Stanley Fairchild, later a banker in Hong Kong and Australia, got his first business experience in camp, becoming a "runner" for the across-the-wire blackmarket trade in eggs, cigarettes and liquor.
On August 17, 1945, a Liberator bomber circled over the camp and dropped seven parachutists — six American officers and their Chinese interpreter. The prisoners were free.
For Stephen Metcalf, it meant persuading the Americans to fly him across China to Kunming, where his missionary parents had remained working in territory held by the Chinese nationalists. He had not seen his father for seven years.

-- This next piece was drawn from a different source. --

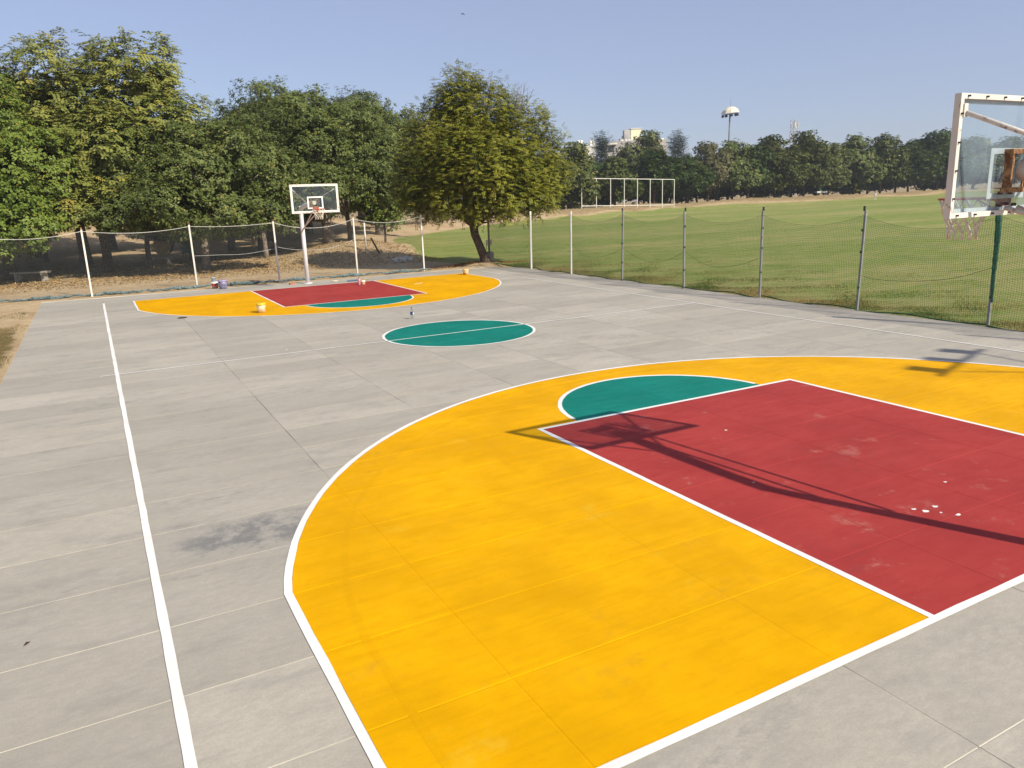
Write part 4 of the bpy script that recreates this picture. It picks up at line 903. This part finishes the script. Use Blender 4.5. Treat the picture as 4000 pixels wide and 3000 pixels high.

After studying in Adelaide, Metcalf went as a missionary to Japan, where he worked for 40 years. He recently wrote a book in Japanese trying to break down what he described as a deliberate blotting out of Japan's war record in China. Metcalf told a local crowd welcoming the 25 former internees that while Liddell had given him his running shoes, "the best thing he gave me was his baton of forgiveness. He taught me to love my enemies, the Japanese, and to pray for them."
Weifang's communist heirarchy turned on speeches, a children's choir and fireworks for the remembrance. Asked why authorities were honouring foreign missionaries and other "superstitious" and "imperialist" elements, a local party official mentioned the upcoming Olympics in Beijing, and added a boilerplate Marxist line: "We respect history."